O texto da proposta de lei refere que “foi o que sucedeu, com especial gravidade, em São Vicente e Santo Antão, em 1977 e 1981, respetivamente”. Em 1977, foram detidos em São Vicente cidadãos acusados de estarem a preparar ataques terroristas, os quais foram torturados e espancados. E, quatro anos depois, na ilha de Santo Antão, um grupo de homens foi detido quando protestava contra o PAICV.

O Presidente da República, eleito com o apoio do MpD, anunciou que promulgou o diploma “em nome do essencial”, dizendo estar de acordo com a necessidade de atribuir uma compensação financeira às vítimas de São Vicente e de Santo Antão, por considerar ser “justa e razoável”. Porém, Jorge Carlos Fonseca afirmou entender que “não faz sentido restringir tais abusos num tempo e num espaço determinados”.
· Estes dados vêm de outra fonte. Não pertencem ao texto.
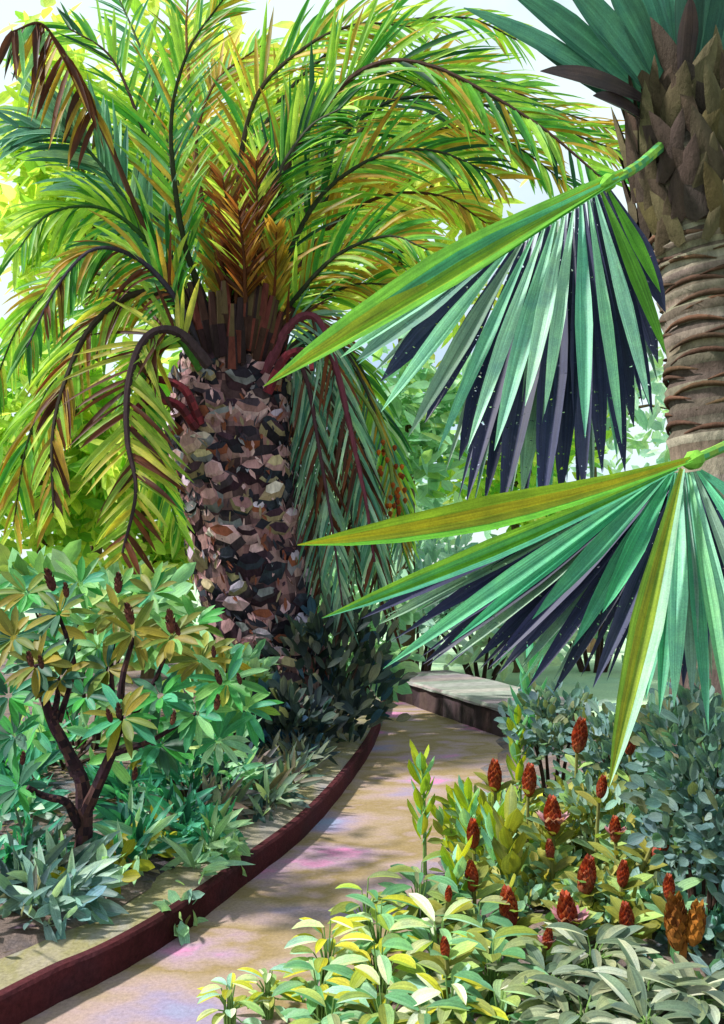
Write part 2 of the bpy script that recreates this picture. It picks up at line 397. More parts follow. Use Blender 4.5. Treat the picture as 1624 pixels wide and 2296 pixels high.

Não me parece que exista qualquer razão forte e válida para se excluir do âmbito da proteção da norma outros cidadãos que, no regime de partido único, possam ter sido vítimas de tortura e maus tratos por parte das autoridades”, apontou.

Deste modo, Jorge Carlos Fonseca salientou que uma das coisas que se está a dizer é que os maus tratos ocorridos em outros lugares e ou numa outra data não merecem esta proteção legal, o que considera ser “manifestamente desrazoável”.

Também entende que se está a dizer que a tortura e maus tratos físicos e psíquicos significativos só ocorreram em São Vicente em 1977 e em Santo Antão em 1981, “o que não corresponderia à verdade”.

Uma tal versão contraria factos outros facilmente testemunháveis, verificados noutros pontos do país, e que, aliás, foram objeto de denúncia, ao tempo de sua prática, junto de organismos internacionais ligados à defesa dos Direitos Humanos por parte de conhecidos cidadãos e organizações de cabo-verdianos”, sustentou.

E apelou ao Governo e às forças políticas no parlamento para “reavaliarem, logo que possível, a possibilidade de adotar medidas legislativas que possam conferir um sentido mais genérico ao presente diploma, estendendo a sua abrangência a todo o território nacional e a um espaço temporal mais alargado”.